Чтобы четче понять специфику экстремальных 1920–1930-х годов, имеет смысл сравнить ее с совершенно другим временем. В позднем СССР писательство рассматривалось скорее как потребность, рождающаяся если не от избытка, то хотя бы от какого-то достатка. На рубеже 1920–1930-х годов для «призывника в литературу» она возникла как необходимость вырваться из нищеты. В условиях скудного быта (а бедственное экономическое положение — общее место в читательском письме) на фоне сплошной коллективизации и индустриализации при социальном устройстве, где почти нет «середины» (НЭП ушел в прошлое, «середняк» окончательно перестал быть союзником и уничтожается, граждане распределены между полюсом власти и полюсом тотального подчинения) — в этих условиях страсть к искусству оказалась непосредственно связанной с базовыми жизненными практиками и самыми необходимыми телесными нуждами. Для молодого человека карьера литератора зачастую означала элементарную возможность лучше питаться, одеваться, пользоваться вниманием у девушек, наконец, обзавестись семьей («…у меня сейчас маленькая зарплата, плохая пища, нет одежды, нет женщин, которых я хочу»).
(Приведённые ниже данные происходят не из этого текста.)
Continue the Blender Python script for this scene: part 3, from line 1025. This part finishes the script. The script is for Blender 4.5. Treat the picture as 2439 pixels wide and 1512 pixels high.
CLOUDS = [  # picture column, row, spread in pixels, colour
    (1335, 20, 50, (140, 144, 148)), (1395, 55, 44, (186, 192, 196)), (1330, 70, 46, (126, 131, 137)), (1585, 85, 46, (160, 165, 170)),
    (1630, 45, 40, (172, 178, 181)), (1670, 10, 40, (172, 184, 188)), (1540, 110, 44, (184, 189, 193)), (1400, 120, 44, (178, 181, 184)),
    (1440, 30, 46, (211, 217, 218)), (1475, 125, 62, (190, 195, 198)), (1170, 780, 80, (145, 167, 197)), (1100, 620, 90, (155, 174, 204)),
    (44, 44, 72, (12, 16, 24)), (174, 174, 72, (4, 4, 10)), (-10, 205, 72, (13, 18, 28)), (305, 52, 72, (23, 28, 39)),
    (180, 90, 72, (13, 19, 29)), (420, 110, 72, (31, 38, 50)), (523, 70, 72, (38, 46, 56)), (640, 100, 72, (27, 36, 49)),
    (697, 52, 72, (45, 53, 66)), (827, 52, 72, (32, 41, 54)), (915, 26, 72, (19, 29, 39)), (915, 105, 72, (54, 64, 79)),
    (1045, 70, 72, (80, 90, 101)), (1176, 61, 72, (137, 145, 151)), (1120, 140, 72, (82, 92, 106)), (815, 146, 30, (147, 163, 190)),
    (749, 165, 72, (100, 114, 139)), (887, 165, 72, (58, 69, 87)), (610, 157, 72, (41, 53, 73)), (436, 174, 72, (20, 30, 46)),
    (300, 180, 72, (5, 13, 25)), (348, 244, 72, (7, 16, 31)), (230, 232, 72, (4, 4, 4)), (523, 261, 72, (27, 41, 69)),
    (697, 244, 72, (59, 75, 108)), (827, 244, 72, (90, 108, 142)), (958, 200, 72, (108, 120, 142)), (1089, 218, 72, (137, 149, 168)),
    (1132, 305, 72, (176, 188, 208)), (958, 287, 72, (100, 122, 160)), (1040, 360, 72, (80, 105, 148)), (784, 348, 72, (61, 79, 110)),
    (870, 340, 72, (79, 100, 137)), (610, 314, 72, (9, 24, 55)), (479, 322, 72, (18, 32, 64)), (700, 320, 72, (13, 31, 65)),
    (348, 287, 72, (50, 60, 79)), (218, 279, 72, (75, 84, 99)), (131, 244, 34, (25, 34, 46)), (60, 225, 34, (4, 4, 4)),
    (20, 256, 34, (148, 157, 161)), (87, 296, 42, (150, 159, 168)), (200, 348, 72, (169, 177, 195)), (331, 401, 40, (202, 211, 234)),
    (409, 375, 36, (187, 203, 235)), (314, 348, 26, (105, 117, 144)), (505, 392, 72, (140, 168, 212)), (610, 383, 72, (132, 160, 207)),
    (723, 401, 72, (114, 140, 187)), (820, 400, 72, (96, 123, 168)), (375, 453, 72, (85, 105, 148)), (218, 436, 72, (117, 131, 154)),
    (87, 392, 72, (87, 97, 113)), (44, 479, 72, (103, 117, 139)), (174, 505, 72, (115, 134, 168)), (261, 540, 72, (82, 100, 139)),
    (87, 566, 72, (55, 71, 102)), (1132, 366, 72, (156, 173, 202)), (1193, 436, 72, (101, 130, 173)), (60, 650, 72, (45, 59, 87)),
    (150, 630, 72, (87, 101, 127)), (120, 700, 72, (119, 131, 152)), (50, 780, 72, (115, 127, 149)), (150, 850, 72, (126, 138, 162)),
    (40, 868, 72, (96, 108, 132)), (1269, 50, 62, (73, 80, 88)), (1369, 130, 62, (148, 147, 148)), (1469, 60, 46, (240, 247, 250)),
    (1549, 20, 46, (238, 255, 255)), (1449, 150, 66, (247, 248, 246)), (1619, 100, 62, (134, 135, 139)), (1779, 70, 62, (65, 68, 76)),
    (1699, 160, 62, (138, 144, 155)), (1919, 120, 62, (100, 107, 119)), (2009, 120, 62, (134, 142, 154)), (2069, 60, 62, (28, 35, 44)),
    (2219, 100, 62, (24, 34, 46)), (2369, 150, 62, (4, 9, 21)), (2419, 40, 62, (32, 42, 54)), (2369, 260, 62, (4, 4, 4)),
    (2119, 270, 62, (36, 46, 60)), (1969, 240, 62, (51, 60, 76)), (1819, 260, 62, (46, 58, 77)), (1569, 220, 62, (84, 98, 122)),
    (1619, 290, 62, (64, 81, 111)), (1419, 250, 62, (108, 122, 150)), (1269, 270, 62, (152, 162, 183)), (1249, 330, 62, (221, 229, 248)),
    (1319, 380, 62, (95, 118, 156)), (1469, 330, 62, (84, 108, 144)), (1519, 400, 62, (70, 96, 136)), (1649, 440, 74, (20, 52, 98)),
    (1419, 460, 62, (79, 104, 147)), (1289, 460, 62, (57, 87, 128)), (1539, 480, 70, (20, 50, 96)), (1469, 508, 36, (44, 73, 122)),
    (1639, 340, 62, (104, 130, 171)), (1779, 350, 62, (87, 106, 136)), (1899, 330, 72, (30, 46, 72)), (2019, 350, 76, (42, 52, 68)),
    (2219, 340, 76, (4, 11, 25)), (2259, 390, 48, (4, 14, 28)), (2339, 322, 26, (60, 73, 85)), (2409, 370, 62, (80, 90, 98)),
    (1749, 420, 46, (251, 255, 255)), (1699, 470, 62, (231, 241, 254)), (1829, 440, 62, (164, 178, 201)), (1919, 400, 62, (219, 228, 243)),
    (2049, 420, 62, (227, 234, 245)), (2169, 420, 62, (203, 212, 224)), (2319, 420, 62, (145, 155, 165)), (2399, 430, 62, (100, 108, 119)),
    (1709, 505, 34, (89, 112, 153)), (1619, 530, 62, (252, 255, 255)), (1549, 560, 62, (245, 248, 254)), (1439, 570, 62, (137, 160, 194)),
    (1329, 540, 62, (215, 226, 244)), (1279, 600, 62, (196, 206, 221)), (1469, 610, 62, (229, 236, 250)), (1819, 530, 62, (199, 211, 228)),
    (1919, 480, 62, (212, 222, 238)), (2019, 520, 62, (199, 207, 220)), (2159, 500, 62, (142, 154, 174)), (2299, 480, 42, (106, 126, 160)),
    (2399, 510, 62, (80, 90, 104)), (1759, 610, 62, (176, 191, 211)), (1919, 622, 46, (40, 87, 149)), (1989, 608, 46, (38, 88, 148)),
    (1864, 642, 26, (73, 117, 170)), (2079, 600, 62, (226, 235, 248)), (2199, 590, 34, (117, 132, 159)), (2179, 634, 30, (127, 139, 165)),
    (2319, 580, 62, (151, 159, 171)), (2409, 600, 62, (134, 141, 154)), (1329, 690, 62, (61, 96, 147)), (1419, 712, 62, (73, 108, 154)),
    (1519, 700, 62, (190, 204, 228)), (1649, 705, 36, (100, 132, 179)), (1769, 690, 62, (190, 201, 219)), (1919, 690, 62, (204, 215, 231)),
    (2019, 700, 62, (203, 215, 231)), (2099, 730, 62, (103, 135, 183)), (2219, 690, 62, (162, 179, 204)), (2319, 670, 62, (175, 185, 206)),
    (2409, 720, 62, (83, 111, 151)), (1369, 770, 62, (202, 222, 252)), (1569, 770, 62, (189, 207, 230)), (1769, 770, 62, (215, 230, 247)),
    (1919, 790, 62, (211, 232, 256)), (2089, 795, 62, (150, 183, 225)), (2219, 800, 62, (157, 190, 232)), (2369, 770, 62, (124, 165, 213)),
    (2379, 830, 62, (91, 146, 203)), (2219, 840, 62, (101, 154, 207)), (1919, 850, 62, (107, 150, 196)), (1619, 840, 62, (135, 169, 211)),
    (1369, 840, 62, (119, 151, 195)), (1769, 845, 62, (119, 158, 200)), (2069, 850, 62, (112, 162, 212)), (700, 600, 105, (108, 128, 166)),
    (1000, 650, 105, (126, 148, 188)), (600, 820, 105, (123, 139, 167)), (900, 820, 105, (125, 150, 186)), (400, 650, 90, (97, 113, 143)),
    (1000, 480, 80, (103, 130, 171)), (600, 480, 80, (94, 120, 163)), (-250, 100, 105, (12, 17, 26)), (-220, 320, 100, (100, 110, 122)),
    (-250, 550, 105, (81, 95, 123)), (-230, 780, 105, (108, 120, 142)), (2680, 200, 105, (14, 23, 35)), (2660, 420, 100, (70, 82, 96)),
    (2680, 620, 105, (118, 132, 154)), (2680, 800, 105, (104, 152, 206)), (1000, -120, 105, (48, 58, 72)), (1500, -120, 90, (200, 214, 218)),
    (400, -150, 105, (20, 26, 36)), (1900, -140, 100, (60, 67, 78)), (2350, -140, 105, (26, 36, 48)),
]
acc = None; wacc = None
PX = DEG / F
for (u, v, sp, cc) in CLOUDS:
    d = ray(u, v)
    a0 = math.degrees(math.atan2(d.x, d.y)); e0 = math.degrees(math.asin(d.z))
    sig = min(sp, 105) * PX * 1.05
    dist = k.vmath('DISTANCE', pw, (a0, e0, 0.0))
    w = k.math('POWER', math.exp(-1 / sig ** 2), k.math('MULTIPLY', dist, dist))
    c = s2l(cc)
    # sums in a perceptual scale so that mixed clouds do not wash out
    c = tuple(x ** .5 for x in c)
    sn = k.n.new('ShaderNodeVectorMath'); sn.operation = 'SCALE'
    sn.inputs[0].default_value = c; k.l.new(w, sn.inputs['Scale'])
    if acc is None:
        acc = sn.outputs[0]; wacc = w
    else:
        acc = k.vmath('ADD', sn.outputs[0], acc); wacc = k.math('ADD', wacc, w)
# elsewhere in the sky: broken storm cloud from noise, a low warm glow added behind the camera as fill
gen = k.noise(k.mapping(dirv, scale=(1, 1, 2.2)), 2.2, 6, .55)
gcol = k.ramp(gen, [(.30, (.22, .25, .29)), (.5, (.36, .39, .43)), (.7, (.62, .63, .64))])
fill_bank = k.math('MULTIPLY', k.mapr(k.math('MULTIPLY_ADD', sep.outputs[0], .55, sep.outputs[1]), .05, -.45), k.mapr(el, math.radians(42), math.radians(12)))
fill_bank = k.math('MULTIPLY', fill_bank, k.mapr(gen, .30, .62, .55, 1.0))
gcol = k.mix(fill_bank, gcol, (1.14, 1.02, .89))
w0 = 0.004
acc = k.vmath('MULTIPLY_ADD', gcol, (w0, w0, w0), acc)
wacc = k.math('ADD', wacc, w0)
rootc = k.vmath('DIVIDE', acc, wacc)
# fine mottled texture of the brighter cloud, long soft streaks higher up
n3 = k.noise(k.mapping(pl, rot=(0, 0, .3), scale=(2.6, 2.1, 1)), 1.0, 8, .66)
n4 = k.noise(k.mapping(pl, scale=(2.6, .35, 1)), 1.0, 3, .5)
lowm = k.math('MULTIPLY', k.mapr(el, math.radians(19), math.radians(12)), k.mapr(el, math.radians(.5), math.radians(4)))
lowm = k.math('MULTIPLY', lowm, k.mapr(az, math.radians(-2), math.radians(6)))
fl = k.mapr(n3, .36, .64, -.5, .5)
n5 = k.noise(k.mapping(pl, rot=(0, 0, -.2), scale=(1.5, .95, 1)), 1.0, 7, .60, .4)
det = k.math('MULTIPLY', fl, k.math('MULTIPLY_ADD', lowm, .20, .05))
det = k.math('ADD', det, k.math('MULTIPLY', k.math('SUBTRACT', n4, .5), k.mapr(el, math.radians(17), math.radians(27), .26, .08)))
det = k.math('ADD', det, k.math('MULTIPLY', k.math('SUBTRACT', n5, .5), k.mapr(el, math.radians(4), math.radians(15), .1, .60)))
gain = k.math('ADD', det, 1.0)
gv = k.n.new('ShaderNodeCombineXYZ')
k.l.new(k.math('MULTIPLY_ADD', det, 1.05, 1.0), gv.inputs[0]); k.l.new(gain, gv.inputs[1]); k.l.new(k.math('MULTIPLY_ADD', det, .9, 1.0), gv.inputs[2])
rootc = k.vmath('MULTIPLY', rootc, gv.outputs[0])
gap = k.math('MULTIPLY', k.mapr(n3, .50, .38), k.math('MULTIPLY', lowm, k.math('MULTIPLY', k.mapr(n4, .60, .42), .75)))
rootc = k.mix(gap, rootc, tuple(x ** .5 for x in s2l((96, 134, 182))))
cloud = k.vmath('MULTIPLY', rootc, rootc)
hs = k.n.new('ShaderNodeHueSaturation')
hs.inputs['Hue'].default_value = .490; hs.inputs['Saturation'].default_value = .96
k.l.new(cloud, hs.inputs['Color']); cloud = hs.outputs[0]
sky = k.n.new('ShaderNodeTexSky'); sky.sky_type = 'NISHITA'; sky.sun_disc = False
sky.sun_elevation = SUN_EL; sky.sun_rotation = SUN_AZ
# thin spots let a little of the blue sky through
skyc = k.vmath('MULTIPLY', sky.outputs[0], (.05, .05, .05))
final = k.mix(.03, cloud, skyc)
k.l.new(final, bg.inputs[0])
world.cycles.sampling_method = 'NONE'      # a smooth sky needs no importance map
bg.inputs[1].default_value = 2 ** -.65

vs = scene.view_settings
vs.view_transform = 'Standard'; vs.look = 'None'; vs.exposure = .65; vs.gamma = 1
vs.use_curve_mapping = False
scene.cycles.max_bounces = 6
Вероятно, нельзя не учитывать и иного рода «оборотную сторону» жизни писателя, информация о которой постоянно просачивалась в прессу и обсуждалась в окололитературных кругах. Миф о «богемном образе жизни», в который были вовлечены и такие масштабные для России фигуры, как Есенин, и такие не очень известные, как упоминавшийся выше раскаявшийся комсомольский поэт, рекламировал «греховную», запретную, но не лишенную привлекательности реальность[1007].
Очевидный способ завладеть благами социализма, избрав партийную карьеру, выглядел более затратным и в литературе (хорошим примером, как ни странно, может служить инвалид Павел Корчагин), и в действительности: вспомним слова драматурга-«активиста», измученного хлебозаготовками. Настоящим инженером, а не «инженером душ», тоже скоро не станешь… Более привычные маршруты могли, конечно, вывести наверх, но если нет — писательство оставляло надежду найти еще одну дорогу к «счастью». Эта же возможность привлекала дискредитировавших себя членов общества: занятие писательством виделось одним из способов вернуть себе статус полноценного гражданина.